Will fit notes help employers?
Whilst the theory behind fit notes is to be applauded the jury is still out on whether they will have any material benefit. A major criticism is that GPs are not occupational health specialists and do not have sufficient training to give an informed assessment of an individual’s work related capabilities. For example, where an employee is suffering from back pain a GP will be reluctant to determine what they can or cannot lift. It is estimated that currently only 5% of GPs follow current guidance on sick leave, with employees often being signed off for far longer than the time recommended.

Therefore, unless an employer is obliged to make reasonable adjustments in order to comply with their duties under the Disability Discrimination Act, this may not prove to be such a simple solution in helping people back to work.  It could also be a source of friction in the employer/employee relationship particularly where one party believes the employee is fit to return to work whilst the other does not.

Practical points
• If an employer is not able to accommodate an adjustment it would be wise to maintain a paper trail to evidence the thought process in the case of future Tribunal claims for discrimination or constructive dismissal.
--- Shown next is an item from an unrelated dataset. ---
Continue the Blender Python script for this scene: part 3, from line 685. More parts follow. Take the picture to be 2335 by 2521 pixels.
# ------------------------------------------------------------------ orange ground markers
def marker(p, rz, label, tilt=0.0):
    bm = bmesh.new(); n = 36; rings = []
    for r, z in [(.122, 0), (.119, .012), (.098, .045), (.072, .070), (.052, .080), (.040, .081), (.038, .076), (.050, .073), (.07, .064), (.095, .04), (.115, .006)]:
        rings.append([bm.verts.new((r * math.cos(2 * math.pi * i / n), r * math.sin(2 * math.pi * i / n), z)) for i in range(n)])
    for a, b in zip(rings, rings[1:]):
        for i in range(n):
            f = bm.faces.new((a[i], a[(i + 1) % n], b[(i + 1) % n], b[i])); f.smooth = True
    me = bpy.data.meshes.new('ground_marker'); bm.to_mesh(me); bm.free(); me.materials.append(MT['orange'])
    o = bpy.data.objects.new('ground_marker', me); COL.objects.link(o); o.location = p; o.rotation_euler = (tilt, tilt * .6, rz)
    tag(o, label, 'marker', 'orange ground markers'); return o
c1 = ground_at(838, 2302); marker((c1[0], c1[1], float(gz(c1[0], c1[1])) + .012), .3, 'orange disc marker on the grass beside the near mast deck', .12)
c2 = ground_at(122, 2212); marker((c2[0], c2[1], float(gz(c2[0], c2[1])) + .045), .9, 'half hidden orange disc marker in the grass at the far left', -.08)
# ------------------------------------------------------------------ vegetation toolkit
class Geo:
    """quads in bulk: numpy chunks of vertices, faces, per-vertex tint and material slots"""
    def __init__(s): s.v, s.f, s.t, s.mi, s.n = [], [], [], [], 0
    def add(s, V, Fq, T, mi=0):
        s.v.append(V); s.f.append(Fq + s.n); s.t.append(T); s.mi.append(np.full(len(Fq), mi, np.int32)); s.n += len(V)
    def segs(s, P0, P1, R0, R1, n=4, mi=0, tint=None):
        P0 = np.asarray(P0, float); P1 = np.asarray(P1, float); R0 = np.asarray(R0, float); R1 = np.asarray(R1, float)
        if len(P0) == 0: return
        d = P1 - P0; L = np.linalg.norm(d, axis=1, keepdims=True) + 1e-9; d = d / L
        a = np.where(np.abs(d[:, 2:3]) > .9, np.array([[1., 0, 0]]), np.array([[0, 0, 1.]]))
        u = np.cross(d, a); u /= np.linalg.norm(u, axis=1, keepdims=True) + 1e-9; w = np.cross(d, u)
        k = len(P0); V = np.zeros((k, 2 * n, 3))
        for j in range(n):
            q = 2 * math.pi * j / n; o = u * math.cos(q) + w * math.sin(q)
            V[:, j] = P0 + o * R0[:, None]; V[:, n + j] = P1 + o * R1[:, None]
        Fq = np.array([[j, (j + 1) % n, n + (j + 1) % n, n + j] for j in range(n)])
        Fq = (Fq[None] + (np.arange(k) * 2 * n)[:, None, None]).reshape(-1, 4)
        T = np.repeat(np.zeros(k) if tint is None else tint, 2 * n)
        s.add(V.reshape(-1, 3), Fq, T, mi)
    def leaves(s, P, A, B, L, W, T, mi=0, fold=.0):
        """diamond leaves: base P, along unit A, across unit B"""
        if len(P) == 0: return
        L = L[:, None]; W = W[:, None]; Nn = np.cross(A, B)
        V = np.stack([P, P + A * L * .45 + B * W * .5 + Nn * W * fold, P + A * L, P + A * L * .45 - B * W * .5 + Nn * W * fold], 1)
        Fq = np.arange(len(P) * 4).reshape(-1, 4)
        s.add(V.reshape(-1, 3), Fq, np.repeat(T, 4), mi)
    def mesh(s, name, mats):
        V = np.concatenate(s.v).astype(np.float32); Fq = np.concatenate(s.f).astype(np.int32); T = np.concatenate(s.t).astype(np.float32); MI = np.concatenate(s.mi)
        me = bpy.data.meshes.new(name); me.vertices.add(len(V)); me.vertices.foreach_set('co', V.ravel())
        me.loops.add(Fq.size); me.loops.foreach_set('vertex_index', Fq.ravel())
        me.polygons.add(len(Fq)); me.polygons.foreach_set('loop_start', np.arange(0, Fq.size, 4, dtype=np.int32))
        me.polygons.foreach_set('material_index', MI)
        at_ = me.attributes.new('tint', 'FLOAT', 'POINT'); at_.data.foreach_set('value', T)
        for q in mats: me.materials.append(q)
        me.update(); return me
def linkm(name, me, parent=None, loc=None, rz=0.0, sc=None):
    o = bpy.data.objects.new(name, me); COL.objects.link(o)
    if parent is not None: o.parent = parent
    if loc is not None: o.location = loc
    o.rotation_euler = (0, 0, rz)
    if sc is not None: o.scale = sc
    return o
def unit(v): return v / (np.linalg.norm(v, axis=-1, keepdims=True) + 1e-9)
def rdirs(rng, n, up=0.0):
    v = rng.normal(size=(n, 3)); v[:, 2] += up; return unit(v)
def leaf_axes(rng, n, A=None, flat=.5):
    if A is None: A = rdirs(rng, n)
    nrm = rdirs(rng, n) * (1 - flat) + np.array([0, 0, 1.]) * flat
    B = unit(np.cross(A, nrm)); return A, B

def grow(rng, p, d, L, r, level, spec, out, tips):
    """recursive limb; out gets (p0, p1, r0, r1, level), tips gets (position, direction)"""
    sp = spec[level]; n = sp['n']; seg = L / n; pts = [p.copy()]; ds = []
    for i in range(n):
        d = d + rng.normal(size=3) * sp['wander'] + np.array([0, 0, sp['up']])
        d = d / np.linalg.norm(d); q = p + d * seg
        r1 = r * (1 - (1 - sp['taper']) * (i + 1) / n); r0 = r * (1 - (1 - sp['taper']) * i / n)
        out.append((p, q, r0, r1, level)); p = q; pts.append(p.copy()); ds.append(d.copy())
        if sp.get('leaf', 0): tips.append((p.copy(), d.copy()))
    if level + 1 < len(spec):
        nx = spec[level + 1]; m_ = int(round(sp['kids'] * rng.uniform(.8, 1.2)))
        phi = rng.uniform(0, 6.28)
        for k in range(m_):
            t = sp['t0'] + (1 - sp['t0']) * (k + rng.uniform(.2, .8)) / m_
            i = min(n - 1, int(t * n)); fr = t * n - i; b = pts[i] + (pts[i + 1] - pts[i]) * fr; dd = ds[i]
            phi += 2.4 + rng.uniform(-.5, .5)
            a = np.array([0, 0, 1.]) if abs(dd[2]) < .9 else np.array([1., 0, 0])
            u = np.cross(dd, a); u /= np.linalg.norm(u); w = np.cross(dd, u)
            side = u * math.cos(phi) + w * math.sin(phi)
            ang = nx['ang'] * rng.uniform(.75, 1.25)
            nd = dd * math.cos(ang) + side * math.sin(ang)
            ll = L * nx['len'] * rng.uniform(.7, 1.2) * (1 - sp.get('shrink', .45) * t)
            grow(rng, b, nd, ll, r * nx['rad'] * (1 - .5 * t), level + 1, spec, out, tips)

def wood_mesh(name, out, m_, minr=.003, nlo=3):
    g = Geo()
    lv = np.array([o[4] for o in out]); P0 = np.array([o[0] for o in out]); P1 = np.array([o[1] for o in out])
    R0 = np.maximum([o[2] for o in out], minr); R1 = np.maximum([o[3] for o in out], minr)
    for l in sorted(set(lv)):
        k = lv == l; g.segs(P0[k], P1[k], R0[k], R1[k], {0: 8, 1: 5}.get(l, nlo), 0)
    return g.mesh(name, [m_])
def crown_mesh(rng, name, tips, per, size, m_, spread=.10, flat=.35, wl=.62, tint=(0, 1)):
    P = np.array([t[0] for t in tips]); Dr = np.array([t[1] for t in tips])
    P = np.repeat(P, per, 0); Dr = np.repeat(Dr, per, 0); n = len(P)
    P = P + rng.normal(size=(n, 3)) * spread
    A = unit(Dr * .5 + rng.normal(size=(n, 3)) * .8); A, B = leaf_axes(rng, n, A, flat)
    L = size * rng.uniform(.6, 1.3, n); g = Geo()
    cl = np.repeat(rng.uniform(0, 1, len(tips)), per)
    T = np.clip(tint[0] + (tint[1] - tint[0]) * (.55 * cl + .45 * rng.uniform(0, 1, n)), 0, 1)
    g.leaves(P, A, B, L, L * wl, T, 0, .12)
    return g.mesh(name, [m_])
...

• In view of the potential issues mentioned above it remains essential for employers to control the absence management process and have in place a detailed sickness policy which clearly set out trigger dates for action, and for managers to follow those procedures rigorously.

• Dialogue between the employer and employee will be crucial to make any decisions regarding a return to work clear. Where an employer is unsure on what action to take, perhaps because of the nature or length of the illness concerned, they should consider referring the employee to an occupational health expert or specialist doctor for specific advice.